RIT’s Saunders College of Business launches Leadership Academy

New initiative provides certificate program, guidance for honing critical leadership skills

A. Sue Weisler

Students in Saunders College Peer Mentorship Program have worked with faculty advisors to develop the new Leadership Academy @Saunders program. The development team includes from left, Saunders College Dean Jacqueline Mozrall; Ann-Katherine Candelori, a second-year management information systems major from Glastonbury, Conn.; Molly McGowan, Leadership Academy director; Kate Ferguson, a finance and international business major from Dansville, N.Y.; Emily Gray, a fourth-year finance major from Shortsville, N.Y; and Andrea Munda, a third-year business management major from Rochester, N.Y.

A new certificate program launched by Rochester Institute of Technology’s Saunders College of Business is helping to develop strong leaders who are equipped to tackle personal, relational and global challenges.

The Leadership Academy@Saunders, which launched this fall with a college-wide peer mentorship program, is now accepting registrations for the Foundational Leadership for Career Success certificate program that begins in the spring semester. The Leadership Academy, which fosters innovative leadership for bridging business and technology, is designed after the Leader Development Competency Model—an exploration of self. Students will work to understand their own strengths, weaknesses, goals and values, while developing the critical professional skills that are needed to succeed in the field. As the program develops, students will be able to select other focus areas including Leading Teams and Leading Globally. The Leadership Academy is open to students from all majors and colleges.

The Academy curriculum features access to a team of university faculty and industry leaders and will incorporate learning in and out of the traditional classroom setting. Sessions will be held on Tuesday evenings in the spring starting Jan. 28 and include an Imagine RIT: Creativity and Innovation Festival project challenge and a closing celebration dinner. In addition, students will be able to work on effective communication, presentation skills, goal setting, conflict management, self-advocacy, critical thinking and problem solving, and integrity and professionalism. The Academy also hosts programs geared toward alumni and working professionals, including the women-focused Step Forward Leadership Program in January, and events for high school students interested in pursuing business studies. Other customized programs will debut this spring.

Molly McGowan, director of the Leadership Academy@Saunders, believes leadership programs are essential components of business schools. 
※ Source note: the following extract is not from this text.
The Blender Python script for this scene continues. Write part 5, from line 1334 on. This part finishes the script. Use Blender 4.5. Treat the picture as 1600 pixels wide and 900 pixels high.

“Leadership permeates all aspects of business today, and students are looking to us to help them develop these essential skills,” she said. “We begin the program with having our students explore their own strengths and weaknesses because as they become more self-aware, they will be in a stronger position to lead others. Leadership is an awesome responsibility and leaders have the ability to influence change and solve complex problems across diverse organizations.”

Research supports McGowan’s statements.

“Leader development training is typically most effective for enhancing participants’ learning— what they can do, and application of their new knowledge—what they will do,” said Michael Palanski, an associate professor of management who is an expert on leader development and the effects of leading in multiple domains including at work, in the community and with family and friends. “These gains in learning and application tend to be higher for novice leaders who voluntarily participate in a leader program, a situation which perfectly describes the students in this program.”

Saunders College has already built a strong foundation in leadership development. The college’s Women in Business club helps meet the growing demand for women in business disciplines through conferences and networking events; the student-to-student Peer Mentorship Program connects upperclass students with newer members of the Saunders community; and the Leadership Fellows Program offers significant advantages to its members including mentoring and a 50 percent scholarship toward graduate education studies.

Kasey Mathews, an MBA student from Barnesville, Ohio, understands well the importance of developing the leader within. Mathews, who earned his bachelor’s degree in management from RIT in 2019, said that the leadership roles he has taken on throughout his academic career have made his collegiate experience more fulfilling.

“I really didn’t get involved in many activities during my first year at RIT, aside from going to classes. I was bored and unfulfilled,” said Mathews, who is print managing editor for RIT’s student-run Reporter magazine, a member of Delta Sigma Pi business fraternity, a Saunders Leadership Fellow, and one of the college’s first peer mentors. “However, in my second year, I made the conscious decision to open myself up to new experiences, including becoming an orientation leader and studying abroad. There is so much value in developing yourself during this time here on campus. The Leadership Academy ties leadership opportunities together and is vital in order for students to take those steps toward where they want to go. I encourage the students that I work with as a peer mentor to step into leadership. Leadership builds character.”

Registration for the spring cohort is now underway and closes Dec. 6.

 “We want our students to be engaged in an intense experience with a cohort of learners who, together, are building sustainable knowledge,” added McGowan. “We believe that having our students develop these leadership skills now will increase their value in the workplace and help them truly stand out from the crowd.”